Thursday, June 4, 2015

Dirk Gently's Holistic Detective Agency #1 (IDW)

writer: Chris Ryall

artist: Tony Akins

The star of two and a half books from the late Douglas Adams (the first one, which has the same name as this comic; The Long Dark Tea-Time of the Soul; and the eponymous lead from The Salmon of Doubt, a posthumous miscellany built around a new, incomplete Dirk Gently mystery) is now the star of a comic book as well.

And I had to make sure to read at least one issue, because I'm still kicking myself over skipping the DC adaptations of Hitchhiker's Guide to the Galaxy twenty years ago.  But, you see, I hadn't yet personally become a Douglas Adams fanatic.  This changed, oh, soon after the DC adaptations of Hitchhiker's Guide to the Galaxy...

At any rate, I have a confession to make: although I just self-identified as a Douglas Adams fanatic, aside from the original (well, novel version) Hitchhiker's, I have a terrible memory for most of what he actually wrote.  After Restaurant at the End of the Universe, I couldn't really tell you what the rest of the, ah, trilogy actually contains (I'm fairly certain the bit about learning to fly by forgetting to fall comes somewhere after the first two, but wouldn't really be able to narrow it any further).  Same with the Dirk Gently books.  I've long thrown my support behind Tea-Time as the best Adams book, but...other than having a clever use of Norse gods that was actually a good bit of timing as it nicely matched up with Neil Gaiman's American Gods, which I read at the same point in my life...I can't really say much more about it.

Which is to say, Adams was a writer for readers who truly loved reading.  His work oozed charm.  he was a master of the craft.  Having read many writers since my Adams-heavy days who, sadly, are not so gifted, to cherish him now is to remember that sometimes it really can be the writing itself that sets a writer's work apart.  And clearly, also his excessive cleverness.

So Dirk Gently, more directly...As depicted by Chris Ryall, Dirk could very easily be reduced to the genre of quirky detectives that took over TV a while back.  I mean, TV always had detectives, but quirky detectives, like Monk or even Psych (they were a good match for each other, those particular shows), became a whole genre quite easily.  And what is Dirk but a quirky detective, "holistic" in the sense that he really just...assumes any random thing he experiences will help him solve his case.  Ryall's presentation doesn't really stress the randomness of it so much as the interconnectedness of it, which is how Dirk chooses to view it and clearly how Adams wanted him to be understood.  But really, this is a quirky detective series.

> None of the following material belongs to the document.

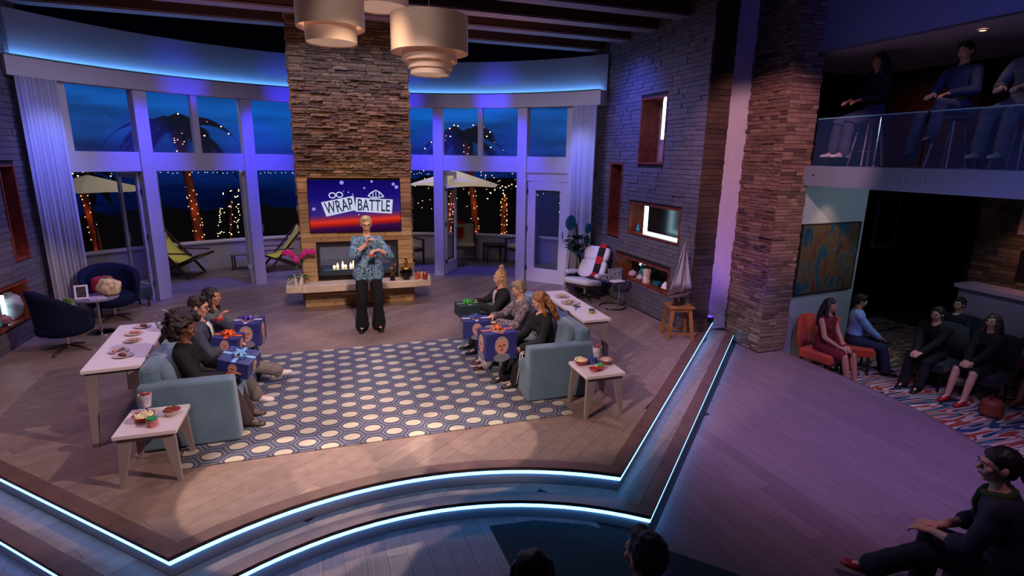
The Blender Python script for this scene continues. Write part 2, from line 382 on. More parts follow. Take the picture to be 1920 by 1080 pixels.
# ---------------- stones
def stone_variants(nv,rough,seed):
    out=[]; rnd=random.Random(seed)
    for k in range(nv):
        g=G(); nx,nz=4,2; pts=[]
        for j in range(nz+1):
            row=[]
            for i in range(nx+1):
                x=i/nx-.5; z=j/nz-.5; e=(i in (0,nx)) or (j in (0,nz))
                row.append((x+(0 if i in(0,nx) else rnd.uniform(-.05,.05)),-(1-(rough*.5*rnd.random()+rough*.25 if e else rnd.random()*rough*.5)),z))
            pts.append(row)
        m=nx+1; vs=[Vector(p) for r in pts for p in r]; fs=[(i*m+j,i*m+j+1,(i+1)*m+j+1,(i+1)*m+j) for i in range(nz) for j in range(nx)]
        kk=len(vs); ed=[j for j in range(m)]+[i*m+m-1 for i in range(1,nz+1)]+[nz*m+j for j in range(m-2,-1,-1)]+[i*m for i in range(nz-1,0,-1)]
        vs+= [Vector((vs[i].x,0,vs[i].z)) for i in ed]
        for q in range(len(ed)): a,b=ed[q],ed[(q+1)%len(ed)]; fs.append((b,a,kk+q,kk+(q+1)%len(ed)))
        g.add(vs,fs); out.append(g)
    return out
def stone_face(parent,m,org,ud,nd,U,Z,rowh,lenr,prot,rough,holes=(),nmax=300,seed=1,pname='stone',gap=.003,keepfn=None,stuffname='small_stones'):
    """org: corner, ud: horizontal unit dir, nd: outward normal. holes (u0,u1,z0,z1)"""
    rnd=random.Random(seed); vr=stone_variants(8,rough,seed); mes=[]
    for g in vr: me=g.mesh(pname); me.materials.append(m); mes.append(me)
    ud=Vector(ud); nd=Vector(nd); org=Vector(org); up=Vector((0,0,1)); pcs=[]
    z=Z[0]
    while z<Z[1]-.01:
        h=min(rnd.uniform(*(rowh(z) if callable(rowh) else rowh)),Z[1]-z)
        iv=[(U[0],U[1])]
        for (a,b,c,d) in holes:
            if z+h>c+.005 and z<d-.005:
                nv=[]
                for (p,q) in iv:
                    if b<=p or a>=q: nv.append((p,q)); continue
                    if a>p: nv.append((p,a))
                    if b<q: nv.append((b,q))
                iv=nv
        for p,q in iv:
            u=p
            while u<q-.005:
                l=rnd.uniform(*(lenr(z) if callable(lenr) else lenr))
                if q-u-l<lenr_min(lenr,z)*.6: l=q-u
                pr=rnd.uniform(*(prot(z) if callable(prot) else prot)); pcs.append((u,z,l,h,pr)); u+=l
        z+=h
    pcs.sort(key=lambda t:-(t[2]*t[3]))
    Mb=Matrix((ud,-nd,up)).transposed()
    stuff=G()
    for k,(u,z,l,h,pr) in enumerate(pcs):
        c=org+ud*(u+l/2)+up*(z+h/2)
        if k<nmax:
            o=bpy.data.objects.new(pname,mes[k%8]); COL.objects.link(o); o.parent=parent
            S=Matrix.Diagonal((l-gap*2,pr,h-gap*2,1)); o.matrix_local=Matrix.Translation(c)@Mb.to_4x4()@S
        else:
            g=vr[k%8]; S=Matrix.Diagonal((l-gap*2,pr,h-gap*2)); MM=Mb@S; stuff.add([c+MM@Vector(v) for v in g.v],g.f)
    if stuff.v: build(stuff,stuffname,m,parent,kind='stuff')
def lenr_min(lr,z): return (lr(z) if callable(lr) else lr)[0]
def holed(g,org,ud,nd,U,Z,holes,thick):
    """slab with rectangular openings behind the plane"""
    us=sorted({U[0],U[1],*[h[0] for h in holes],*[h[1] for h in holes]}); zs=sorted({Z[0],Z[1],*[h[2] for h in holes],*[h[3] for h in holes]})
    ud=Vector(ud);nd=Vector(nd);org=Vector(org)
    for i in range(len(us)-1):
        for j in range(len(zs)-1):
            cu,cz=(us[i]+us[i+1])/2,(zs[j]+zs[j+1])/2
            if cu<U[0] or cu>U[1] or cz<Z[0] or cz>Z[1] or any(a<cu<b and c<cz<d for a,b,c,d in holes): continue
            g.obox(org+ud*cu+Vector((0,0,cz))-nd*thick/2,ud*(us[i+1]-us[i])/2,nd*thick/2,Vector((0,0,(zs[j+1]-zs[j])/2)))
    return g
mortar=mat('dark_mortar',(30,22,20),.9)
stone_brown=piecemat('ledge_stone_brown',[(104,84,62),(130,106,78),(82,68,54),(150,126,92),(112,90,64),(94,80,64)],.85,.5,26,(1,1,2),.22)
stone_tan=piecemat('ledge_stone_tan',[(168,132,92),(186,150,108),(150,114,78),(176,140,98)],.8,.35,16,(1,1,3),.15)
stone_dark=piecemat('wall_stone_grey',[(92,84,94),(100,92,102),(86,80,90),(96,88,96)],.75,.35,20,(1,1,2),.18)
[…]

But one that plays fast and loose with genre conventions.  As I said, Ryall is very deliberate in his approach.  Even though there's a big dramatic reveal at the end of the issue, it should really come as no surprise.  Dirk takes everything in stride.  In many ways, he's another version of the Adams Doctor Who stand-in, like Ford Prefect in the Hitchhiker's books.  You can throw anything at him and he won't be rattled.  For everyone else this is hardly likely to be the case.  But for Dirk...That's what helps set this quirky detective apart.  He's literally a platform on which anything can be done, which is why there are Egyptian mummies running around.  This is not quirk for the sake of quirk, which is what a lot of comics that don't feature superheroes opt for, but rather quirk for the sake of storytelling.  Who but Dirk Gently?

Thank goodness he finally came to comics!